▶ [WHAT TO PRODUCE] Transcribe the material verbatim in full; the pictures do not belong in the copy.

▶ [DATA]

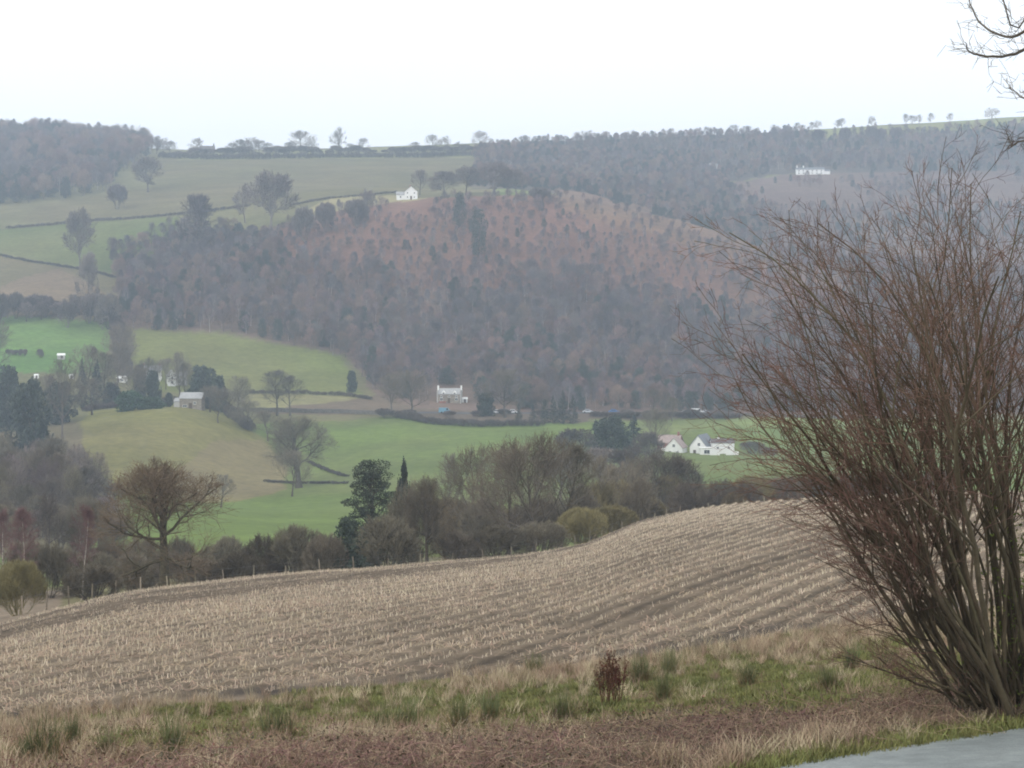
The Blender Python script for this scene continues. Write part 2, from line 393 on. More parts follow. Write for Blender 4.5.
# ------------------------------------------------------------------ land use (polygons in the survey picture, mapped to the ground)
LAND = [
 # (name, colour, polygon, min depth)
 ('pasture', (0.115, 0.16, 0.037), [(-300, 422), (60, 430), (380, 418), (1324, 422), (1324, 560), (-300, 640)], 260),
 ('rough', (0.12, 0.105, 0.06), [(-300, 425), (80, 420), (92, 470), (130, 520), (60, 562), (-300, 562)], 260),
 ('track', (0.2, 0.16, 0.12), [(-60, 588), (66, 590), (60, 606), (0, 628), (-100, 640)], 100),
 ('strip', (0.13, 0.175, 0.05), [(-100, 560), (72, 558), (75, 586), (-100, 588)], 100),
 ('hump', (0.162, 0.157, 0.048), [(80, 442), (86, 412), (140, 405), (190, 400), (232, 416), (264, 438), (285, 462), (288, 490), (240, 503), (150, 505), (105, 478)], 480),
 ('humpdry', (0.18, 0.152, 0.07), [(175, 470), (215, 440), (262, 440), (286, 465), (286, 490), (240, 502), (175, 503)], 480),
 ('paddock', (0.2, 0.19, 0.085), [(250, 393), (340, 394), (378, 402), (376, 413), (250, 411)], 690),
 ('bank', (0.12, 0.09, 0.065), [(380, 395), (740, 400), (740, 419), (540, 424), (440, 424), (400, 415), (250, 413)], 690),
 ('farmfield', (0.16, 0.2, 0.065), [(590, 420), (900, 418), (1324, 420), (1324, 432), (735, 428), (640, 436)], 600),
 ('wood', (0.14, 0.095, 0.078), [(108, 250), (120, 328), (230, 332), (345, 356), (378, 395), (420, 408), (540, 414), (1324, 414), (1324, 290), (1024, 262), (760, 250), (640, 214), (560, 194), (430, 197), (330, 210), (240, 235), (160, 240)], 700),
 ('bracken', (0.17, 0.092, 0.07), [(245, 240), (330, 211), (430, 197), (560, 194), (640, 213), (762, 250), (850, 275), (850, 320), (740, 320), (640, 300), (560, 290), (460, 290), (380, 285), (290, 270)], 900),
 ('bracken2', (0.19, 0.115, 0.078), [(560, 194), (640, 213), (762, 250), (850, 275), (850, 290), (740, 262), (640, 232), (560, 210)], 900),
 ('lowgreen', (0.095, 0.185, 0.042), [(-300, 312), (0, 316), (110, 322), (112, 345), (104, 372), (-300, 376)], 700),
 ('fieldtwo', (0.128, 0.152, 0.037), [(134, 329), (222, 336), (292, 346), (340, 358), (364, 393), (250, 393), (134, 390)], 700),
 ('midgreen', (0.102, 0.13, 0.038), [(-300, 232), (0, 230), (178, 216), (178, 242), (116, 274), (0, 254), (-300, 250)], 850),
 ('rushy', (0.128, 0.11, 0.055), [(-300, 252), (0, 256), (116, 276), (116, 318), (-300, 314)], 800),
 ('rushy2', (0.165, 0.12, 0.075), [(0, 285), (60, 268), (100, 290), (116, 318), (0, 314)], 800),
 ('upper', (0.118, 0.108, 0.05), [(18, 224), (180, 213), (244, 206), (300, 205), (340, 195), (400, 189), (480, 184), (480, 158), (150, 158), (152, 188), (40, 205)], 1000),
 ('strawpatch', (0.27, 0.24, 0.12), [(300, 215), (330, 198), (400, 195), (430, 198), (330, 211)], 1000),
 ('knoll', (0.15, 0.21, 0.055), [(490, 182), (560, 178), (580, 194), (500, 194)], 1050),
 ('crest', (0.19, 0.2, 0.08), [(180, 155), (520, 143), (560, 145), (560, 156), (180, 160)], 1450),
 ('farwood', (0.085, 0.073, 0.065), [(470, 188), (480, 152), (560, 138), (700, 132), (1324, 96), (1324, 180), (800, 172), (725, 182), (770, 216), (762, 250), (640, 212), (580, 194)], 1110),
 ('spur', (0.17, 0.11, 0.08), [(555, 186), (640, 204), (775, 243), (775, 262), (640, 222), (555, 202)], 960),
 ('moor', (0.13, 0.09, 0.078), [(718, 184), (800, 173), (1024, 170), (1324, 172), (1324, 220), (1024, 222), (770, 222)], 1110),
 ('sidewood', (0.12, 0.085, 0.075), [(764, 214), (1024, 212), (1324, 210), (1324, 300), (1024, 300), (850, 262), (770, 255), (755, 230)], 1080),
 ('ridgefield', (0.19, 0.21, 0.07), [(806, 130), (1024, 116), (1324, 106), (1324, 118), (1024, 126), (818, 138)], 1400),
]
def land_color(x, y, z):
    px, py = proj(x, y, z)
    jx = (fbm(x, y, 22, 3, 61) - 0.5) * 9; jy = (fbm(x, y, 22, 3, 67) - 0.5) * 5
    c = np.empty((len(x), 3)); c[:] = (0.135, 0.13, 0.06)
    for nm, colr, poly, dmin in LAND:
        k = inpoly(px + jx, py + jy, poly) & (y > dmin)
        c[k] = colr
    g = np.clip(fbm(x, y, 60, 4, 63) * 2.2 - 0.75, 0, 1)[:, None] * 0.5
    return c * (1 - g) + (c * 0.35 + np.array((0.115, 0.085, 0.05))) * g

def grid_sheet(name, ys, us, mat, colfn, smooth=True, kind='structure', uoff=25.0):
    """ys: (rows, cols) depths; x fans out from a point behind the camera."""
    X = us[None, :] * (ys + uoff)
    Y = ys
    z = zg(X.ravel(), Y.ravel())
    V = np.stack([X.ravel(), Y.ravel(), z], 1)
    r, c = ys.shape
    i = np.arange(r - 1)[:, None] * c + np.arange(c - 1)[None, :]
    Q = np.stack([i, i + 1, i + c + 1, i + c], -1).reshape(-1, 4)
    cc = colfn(V[:, 0], V[:, 1], V[:, 2])
    cc4 = np.concatenate([cc, np.ones((len(cc), 1))], 1).astype(np.float32)
    me = make_mesh(name, V, [Q], [mat], smooth=smooth, attrs={'land': ('FLOAT_COLOR', cc4)})
    o = link(name, me); structure(o, kind)
    return o

US = np.linspace(-0.45, 0.45, 561)
def edge_depth(stat):
    """depth along each fan column at which it crosses a station that is given per picture column"""
    d = np.full_like(US, 60.0)
    for _ in range(60):
        px = np.clip(512 + F * US * (d + 25) / d, PX[0], PX[-1])
        d = 0.5 * d + 0.5 * np.interp(px, PX, stat)
    return d
E2 = edge_depth(s2d); E3 = edge_depth(s3d + 6.0)
def rows(a, b, n, power=1.0):
    t = np.linspace(0, 1, n) ** power
    return a[None, :] + (b - a)[None, :] * t[:, None]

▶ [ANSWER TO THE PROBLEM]
The Blender Python script for this scene continues. Write part 2, from line 393 on. More parts follow. Write for Blender 4.5.
# ------------------------------------------------------------------ land use (polygons in the survey picture, mapped to the ground)
LAND = [
 # (name, colour, polygon, min depth)
 ('pasture', (0.115, 0.16, 0.037), [(-300, 422), (60, 430), (380, 418), (1324, 422), (1324, 560), (-300, 640)], 260),
 ('rough', (0.12, 0.105, 0.06), [(-300, 425), (80, 420), (92, 470), (130, 520), (60, 562), (-300, 562)], 260),
 ('track', (0.2, 0.16, 0.12), [(-60, 588), (66, 590), (60, 606), (0, 628), (-100, 640)], 100),
 ('strip', (0.13, 0.175, 0.05), [(-100, 560), (72, 558), (75, 586), (-100, 588)], 100),
 ('hump', (0.162, 0.157, 0.048), [(80, 442), (86, 412), (140, 405), (190, 400), (232, 416), (264, 438), (285, 462), (288, 490), (240, 503), (150, 505), (105, 478)], 480),
 ('humpdry', (0.18, 0.152, 0.07), [(175, 470), (215, 440), (262, 440), (286, 465), (286, 490), (240, 502), (175, 503)], 480),
 ('paddock', (0.2, 0.19, 0.085), [(250, 393), (340, 394), (378, 402), (376, 413), (250, 411)], 690),
 ('bank', (0.12, 0.09, 0.065), [(380, 395), (740, 400), (740, 419), (540, 424), (440, 424), (400, 415), (250, 413)], 690),
 ('farmfield', (0.16, 0.2, 0.065), [(590, 420), (900, 418), (1324, 420), (1324, 432), (735, 428), (640, 436)], 600),
 ('wood', (0.14, 0.095, 0.078), [(108, 250), (120, 328), (230, 332), (345, 356), (378, 395), (420, 408), (540, 414), (1324, 414), (1324, 290), (1024, 262), (760, 250), (640, 214), (560, 194), (430, 197), (330, 210), (240, 235), (160, 240)], 700),
 ('bracken', (0.17, 0.092, 0.07), [(245, 240), (330, 211), (430, 197), (560, 194), (640, 213), (762, 250), (850, 275), (850, 320), (740, 320), (640, 300), (560, 290), (460, 290), (380, 285), (290, 270)], 900),
 ('bracken2', (0.19, 0.115, 0.078), [(560, 194), (640, 213), (762, 250), (850, 275), (850, 290), (740, 262), (640, 232), (560, 210)], 900),
 ('lowgreen', (0.095, 0.185, 0.042), [(-300, 312), (0, 316), (110, 322), (112, 345), (104, 372), (-300, 376)], 700),
 ('fieldtwo', (0.128, 0.152, 0.037), [(134, 329), (222, 336), (292, 346), (340, 358), (364, 393), (250, 393), (134, 390)], 700),
 ('midgreen', (0.102, 0.13, 0.038), [(-300, 232), (0, 230), (178, 216), (178, 242), (116, 274), (0, 254), (-300, 250)], 850),
 ('rushy', (0.128, 0.11, 0.055), [(-300, 252), (0, 256), (116, 276), (116, 318), (-300, 314)], 800),
 ('rushy2', (0.165, 0.12, 0.075), [(0, 285), (60, 268), (100, 290), (116, 318), (0, 314)], 800),
 ('upper', (0.118, 0.108, 0.05), [(18, 224), (180, 213), (244, 206), (300, 205), (340, 195), (400, 189), (480, 184), (480, 158), (150, 158), (152, 188), (40, 205)], 1000),
 ('strawpatch', (0.27, 0.24, 0.12), [(300, 215), (330, 198), (400, 195), (430, 198), (330, 211)], 1000),
 ('knoll', (0.15, 0.21, 0.055), [(490, 182), (560, 178), (580, 194), (500, 194)], 1050),
 ('crest', (0.19, 0.2, 0.08), [(180, 155), (520, 143), (560, 145), (560, 156), (180, 160)], 1450),
 ('farwood', (0.085, 0.073, 0.065), [(470, 188), (480, 152), (560, 138), (700, 132), (1324, 96), (1324, 180), (800, 172), (725, 182), (770, 216), (762, 250), (640, 212), (580, 194)], 1110),
 ('spur', (0.17, 0.11, 0.08), [(555, 186), (640, 204), (775, 243), (775, 262), (640, 222), (555, 202)], 960),
 ('moor', (0.13, 0.09, 0.078), [(718, 184), (800, 173), (1024, 170), (1324, 172), (1324, 220), (1024, 222), (770, 222)], 1110),
 ('sidewood', (0.12, 0.085, 0.075), [(764, 214), (1024, 212), (1324, 210), (1324, 300), (1024, 300), (850, 262), (770, 255), (755, 230)], 1080),
 ('ridgefield', (0.19, 0.21, 0.07), [(806, 130), (1024, 116), (1324, 106), (1324, 118), (1024, 126), (818, 138)], 1400),
]
def land_color(x, y, z):
    px, py = proj(x, y, z)
    jx = (fbm(x, y, 22, 3, 61) - 0.5) * 9; jy = (fbm(x, y, 22, 3, 67) - 0.5) * 5
    c = np.empty((len(x), 3)); c[:] = (0.135, 0.13, 0.06)
    for nm, colr, poly, dmin in LAND:
        k = inpoly(px + jx, py + jy, poly) & (y > dmin)
        c[k] = colr
    g = np.clip(fbm(x, y, 60, 4, 63) * 2.2 - 0.75, 0, 1)[:, None] * 0.5
    return c * (1 - g) + (c * 0.35 + np.array((0.115, 0.085, 0.05))) * g

def grid_sheet(name, ys, us, mat, colfn, smooth=True, kind='structure', uoff=25.0):
    """ys: (rows, cols) depths; x fans out from a point behind the camera."""
    X = us[None, :] * (ys + uoff)
    Y = ys
    z = zg(X.ravel(), Y.ravel())
    V = np.stack([X.ravel(), Y.ravel(), z], 1)
    r, c = ys.shape
    i = np.arange(r - 1)[:, None] * c + np.arange(c - 1)[None, :]
    Q = np.stack([i, i + 1, i + c + 1, i + c], -1).reshape(-1, 4)
    cc = colfn(V[:, 0], V[:, 1], V[:, 2])
    cc4 = np.concatenate([cc, np.ones((len(cc), 1))], 1).astype(np.float32)
    me = make_mesh(name, V, [Q], [mat], smooth=smooth, attrs={'land': ('FLOAT_COLOR', cc4)})
    o = link(name, me); structure(o, kind)
    return o

US = np.linspace(-0.45, 0.45, 561)
def edge_depth(stat):
    """depth along each fan column at which it crosses a station that is given per picture column"""
    d = np.full_like(US, 60.0)
    for _ in range(60):
        px = np.clip(512 + F * US * (d + 25) / d, PX[0], PX[-1])
        d = 0.5 * d + 0.5 * np.interp(px, PX, stat)
    return d
E2 = edge_depth(s2d); E3 = edge_depth(s3d + 6.0)
def rows(a, b, n, power=1.0):
    t = np.linspace(0, 1, n) ** power
    return a[None, :] + (b - a)[None, :] * t[:, None]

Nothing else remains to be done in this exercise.